Equating test scores for receptive vocabulary across rounds and cohorts in Ethiopia, India & Vietnam
Year | : | 2017 |
---|---|---|
Author/s | : | Juan Leon, Abhijeet Singh |
Area/s | : | Education and learning |
León, Juan & Abhijeet Singh (2017). Equating test scores for receptive vocabulary across rounds and cohorts in Ethiopia, India & Vietnam. Young Lives Technical Note 40. Oxford: Young Lives.
In longitudinal studies such as Young Lives, getting comparable measures of children´s cognitive abilities over time is essential for identifying individual, household, and school-level factors that affect children´s development. Few longitudinal studies that follow birth/age cohorts include comparable cognitive measures across waves, and those studies that are available are mainly from developed countries. Young Lives provides a unique opportunity to explore the development of value added or growth curve modelling analysis aimed at identifying variables at different levels and across time and space, associated with children’s learning outcomes, in developing countries.
This Technical Note discusses the construction of cognitive scores that are comparable across rounds and age cohorts for Young Lives in Ethiopia, India (the states of Andhra Pradesh and Telangana) and Vietnam.

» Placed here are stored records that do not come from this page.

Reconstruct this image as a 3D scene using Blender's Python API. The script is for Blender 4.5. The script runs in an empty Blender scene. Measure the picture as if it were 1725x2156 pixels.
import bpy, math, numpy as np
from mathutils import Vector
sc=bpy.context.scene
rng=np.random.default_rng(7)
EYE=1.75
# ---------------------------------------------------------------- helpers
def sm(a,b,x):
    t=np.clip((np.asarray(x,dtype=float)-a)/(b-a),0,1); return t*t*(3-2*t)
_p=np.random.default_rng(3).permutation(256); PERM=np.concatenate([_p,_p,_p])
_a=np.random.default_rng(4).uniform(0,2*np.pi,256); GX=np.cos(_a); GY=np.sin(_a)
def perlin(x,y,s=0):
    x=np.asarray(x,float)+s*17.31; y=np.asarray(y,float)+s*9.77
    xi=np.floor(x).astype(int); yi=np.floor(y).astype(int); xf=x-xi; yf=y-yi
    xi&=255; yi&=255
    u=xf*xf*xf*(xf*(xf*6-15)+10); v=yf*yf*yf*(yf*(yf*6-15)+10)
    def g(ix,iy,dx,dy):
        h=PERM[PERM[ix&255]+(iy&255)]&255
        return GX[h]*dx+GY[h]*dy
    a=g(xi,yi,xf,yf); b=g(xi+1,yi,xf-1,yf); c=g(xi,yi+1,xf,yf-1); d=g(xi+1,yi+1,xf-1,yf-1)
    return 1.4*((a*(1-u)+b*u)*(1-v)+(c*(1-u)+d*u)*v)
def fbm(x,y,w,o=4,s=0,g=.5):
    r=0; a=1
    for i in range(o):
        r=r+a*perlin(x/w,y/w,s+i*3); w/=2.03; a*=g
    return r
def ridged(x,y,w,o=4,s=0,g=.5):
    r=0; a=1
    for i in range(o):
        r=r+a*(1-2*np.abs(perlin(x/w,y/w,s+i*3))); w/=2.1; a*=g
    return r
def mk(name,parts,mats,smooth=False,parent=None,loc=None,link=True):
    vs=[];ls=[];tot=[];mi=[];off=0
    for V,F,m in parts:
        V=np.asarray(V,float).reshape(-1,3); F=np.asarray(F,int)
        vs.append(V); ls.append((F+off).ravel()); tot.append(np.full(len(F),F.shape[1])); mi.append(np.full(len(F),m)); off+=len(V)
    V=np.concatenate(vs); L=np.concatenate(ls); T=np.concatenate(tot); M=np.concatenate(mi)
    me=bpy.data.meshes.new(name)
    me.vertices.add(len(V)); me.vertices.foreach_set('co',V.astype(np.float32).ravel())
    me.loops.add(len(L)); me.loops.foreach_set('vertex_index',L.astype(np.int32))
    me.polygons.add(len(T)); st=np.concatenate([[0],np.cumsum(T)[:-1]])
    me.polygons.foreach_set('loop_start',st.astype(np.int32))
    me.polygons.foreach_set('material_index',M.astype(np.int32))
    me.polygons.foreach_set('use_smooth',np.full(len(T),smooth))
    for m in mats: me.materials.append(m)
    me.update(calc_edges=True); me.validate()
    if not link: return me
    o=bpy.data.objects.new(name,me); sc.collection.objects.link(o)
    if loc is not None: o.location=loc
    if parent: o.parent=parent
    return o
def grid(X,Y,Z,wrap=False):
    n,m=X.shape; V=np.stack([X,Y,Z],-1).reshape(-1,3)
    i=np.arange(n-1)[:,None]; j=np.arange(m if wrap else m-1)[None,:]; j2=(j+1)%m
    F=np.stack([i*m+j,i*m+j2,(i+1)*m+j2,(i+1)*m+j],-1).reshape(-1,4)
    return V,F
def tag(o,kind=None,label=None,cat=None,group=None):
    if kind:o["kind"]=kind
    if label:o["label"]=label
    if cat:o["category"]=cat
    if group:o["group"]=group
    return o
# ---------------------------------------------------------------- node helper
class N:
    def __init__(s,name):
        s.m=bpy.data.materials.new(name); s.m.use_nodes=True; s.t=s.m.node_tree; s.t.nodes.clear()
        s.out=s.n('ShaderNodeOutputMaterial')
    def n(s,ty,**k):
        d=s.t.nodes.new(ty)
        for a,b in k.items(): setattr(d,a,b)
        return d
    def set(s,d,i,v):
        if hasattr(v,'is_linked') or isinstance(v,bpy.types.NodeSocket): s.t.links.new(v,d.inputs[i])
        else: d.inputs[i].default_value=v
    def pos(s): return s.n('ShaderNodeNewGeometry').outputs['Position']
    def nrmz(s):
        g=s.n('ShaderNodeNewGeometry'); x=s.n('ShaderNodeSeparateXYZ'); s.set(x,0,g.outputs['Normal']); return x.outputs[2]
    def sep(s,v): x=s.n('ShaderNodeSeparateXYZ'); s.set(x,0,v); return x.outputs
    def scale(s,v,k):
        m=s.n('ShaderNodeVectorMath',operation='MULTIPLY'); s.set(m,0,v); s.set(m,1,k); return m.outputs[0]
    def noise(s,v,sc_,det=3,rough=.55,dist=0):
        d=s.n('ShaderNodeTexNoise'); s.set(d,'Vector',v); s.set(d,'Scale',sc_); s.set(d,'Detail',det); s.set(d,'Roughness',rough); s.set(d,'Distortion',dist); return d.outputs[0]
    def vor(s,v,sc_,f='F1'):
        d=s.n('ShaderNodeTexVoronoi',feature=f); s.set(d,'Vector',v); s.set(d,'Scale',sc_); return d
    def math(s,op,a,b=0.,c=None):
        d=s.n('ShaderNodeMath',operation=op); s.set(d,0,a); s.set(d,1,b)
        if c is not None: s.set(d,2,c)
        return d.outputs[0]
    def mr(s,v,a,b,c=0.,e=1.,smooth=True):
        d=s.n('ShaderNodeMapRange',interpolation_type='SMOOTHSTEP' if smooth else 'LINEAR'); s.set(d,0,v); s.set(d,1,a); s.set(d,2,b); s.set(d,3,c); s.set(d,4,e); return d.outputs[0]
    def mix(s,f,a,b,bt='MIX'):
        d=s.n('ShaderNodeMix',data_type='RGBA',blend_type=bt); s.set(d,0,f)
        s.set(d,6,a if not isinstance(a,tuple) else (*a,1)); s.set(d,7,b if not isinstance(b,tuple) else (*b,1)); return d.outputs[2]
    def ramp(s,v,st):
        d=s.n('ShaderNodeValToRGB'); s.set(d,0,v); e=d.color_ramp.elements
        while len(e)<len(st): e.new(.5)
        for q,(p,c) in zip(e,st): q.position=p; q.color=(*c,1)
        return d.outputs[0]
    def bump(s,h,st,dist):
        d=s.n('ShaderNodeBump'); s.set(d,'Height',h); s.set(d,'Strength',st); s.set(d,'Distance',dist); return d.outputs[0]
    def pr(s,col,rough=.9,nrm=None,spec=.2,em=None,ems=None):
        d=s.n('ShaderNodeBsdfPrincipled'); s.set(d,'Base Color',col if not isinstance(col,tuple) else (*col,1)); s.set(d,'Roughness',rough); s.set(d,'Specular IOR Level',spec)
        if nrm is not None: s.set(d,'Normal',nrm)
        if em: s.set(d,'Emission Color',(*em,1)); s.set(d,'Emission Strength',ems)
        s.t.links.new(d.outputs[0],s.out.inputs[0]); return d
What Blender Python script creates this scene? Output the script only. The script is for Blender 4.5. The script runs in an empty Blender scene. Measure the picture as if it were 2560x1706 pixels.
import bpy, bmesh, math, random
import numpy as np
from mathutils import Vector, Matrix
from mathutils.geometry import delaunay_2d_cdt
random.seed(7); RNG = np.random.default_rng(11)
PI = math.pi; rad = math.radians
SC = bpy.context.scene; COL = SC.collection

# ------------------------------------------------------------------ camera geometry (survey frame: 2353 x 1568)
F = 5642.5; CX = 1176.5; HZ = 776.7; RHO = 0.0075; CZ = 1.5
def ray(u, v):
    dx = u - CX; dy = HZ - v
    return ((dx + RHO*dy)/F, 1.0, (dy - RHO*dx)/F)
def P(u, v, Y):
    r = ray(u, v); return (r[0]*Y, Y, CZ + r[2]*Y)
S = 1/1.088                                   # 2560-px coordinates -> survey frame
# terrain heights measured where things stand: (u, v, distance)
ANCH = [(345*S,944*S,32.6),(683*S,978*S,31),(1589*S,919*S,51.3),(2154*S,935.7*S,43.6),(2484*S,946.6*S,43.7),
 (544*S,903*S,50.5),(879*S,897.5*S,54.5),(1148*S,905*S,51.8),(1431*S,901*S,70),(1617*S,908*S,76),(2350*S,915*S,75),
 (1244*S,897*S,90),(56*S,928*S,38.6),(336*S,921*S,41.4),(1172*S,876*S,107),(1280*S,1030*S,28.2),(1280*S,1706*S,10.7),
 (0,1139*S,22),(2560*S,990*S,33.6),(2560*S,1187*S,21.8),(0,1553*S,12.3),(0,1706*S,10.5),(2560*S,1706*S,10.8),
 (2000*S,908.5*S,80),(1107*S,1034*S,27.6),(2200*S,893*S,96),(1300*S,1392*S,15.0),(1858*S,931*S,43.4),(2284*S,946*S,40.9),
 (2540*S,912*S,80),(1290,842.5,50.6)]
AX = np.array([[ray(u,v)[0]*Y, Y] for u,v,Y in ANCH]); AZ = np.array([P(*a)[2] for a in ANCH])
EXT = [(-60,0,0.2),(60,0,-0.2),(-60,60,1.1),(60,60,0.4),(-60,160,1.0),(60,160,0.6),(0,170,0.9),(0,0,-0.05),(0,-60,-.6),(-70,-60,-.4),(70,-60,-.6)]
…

Young Lives gathers information from children and their families through individual and household questionnaires, including different cognitive and achievement tests. The Peabody Picture Vocabulary Test (PPVT) is the one test that is common across rounds and cohorts. Therefore, this test was selected to build cognitive measures comparable across Rounds 2, 3 and 4, and age cohorts (the Younger Cohort, born in 2001/02, and Older Cohort, born in 1994/95) employing Item Response Theory (IRT) to achieve standardised cognitive measures. Scores were estimated using a three-parameter model which considers the item’s difficulty, discrimination, and pseudo-guessing as parameters to estimate the individual’s ability. The second step was to perform a Differential Item Functioning analysis (DIF) by cohort and survey round in order to identify possible item bias and correct it. The last step consisted of equating the scores of common items (anchor items) as a means of obtaining comparable PPVT scores across rounds and cohorts without cohort and round biases.